Innovative Dual Signal Path Approach
Addressing these constraints, Allegro introduces the ACS37030 and ACS37032 current sensors, employing a novel dual signal paths technique. This approach integrates low-frequency and DC current measurement via Hall-effect elements with high-frequency current data acquisition through an inductive coil, enabling rapid and efficient power conversion control and protection.
“The ACS37030/2 marks a significant advancement in current sensing, capable of meeting the quick response requirements of SiC and GaN systems while capturing essential low-frequency information for power conversion control,” explains Matt Hein, product line manager of current sensors at Allegro.
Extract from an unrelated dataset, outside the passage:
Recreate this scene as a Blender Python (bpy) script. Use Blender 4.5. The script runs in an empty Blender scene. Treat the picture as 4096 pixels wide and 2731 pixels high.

This development allows for a reduction in system size and complexity when integrating GaN and SiC technologies.
Key Advantages for Power System Designers
Allegro’s latest current sensors offer significant benefits for the design and operation of high-frequency power electronic systems, including:
- Enhanced Efficiency and Thermal Management: Quick response times ensure critical protection and improved system efficiency by reducing energy loss and thermal output.
- Stable Control and Reduced Electromagnetic Interference: Features a 2% sensitivity error across temperature ranges, while the inductive coil enhances signal-to-noise ratio, mitigating noise and facilitating electromagnetic compatibility.
- Compact Design for System Reliability: The sensors are packaged in a durable, fused-lead SOIC-6 format, designed to endure the rigorous conditions of automotive and industrial settings, promoting system reliability and protection.
- Cost and Design Efficiency: The sensors simplify design processes, enabling cost-effective, high-power, high-frequency switching power conversion suitable for GaN and SiC devices.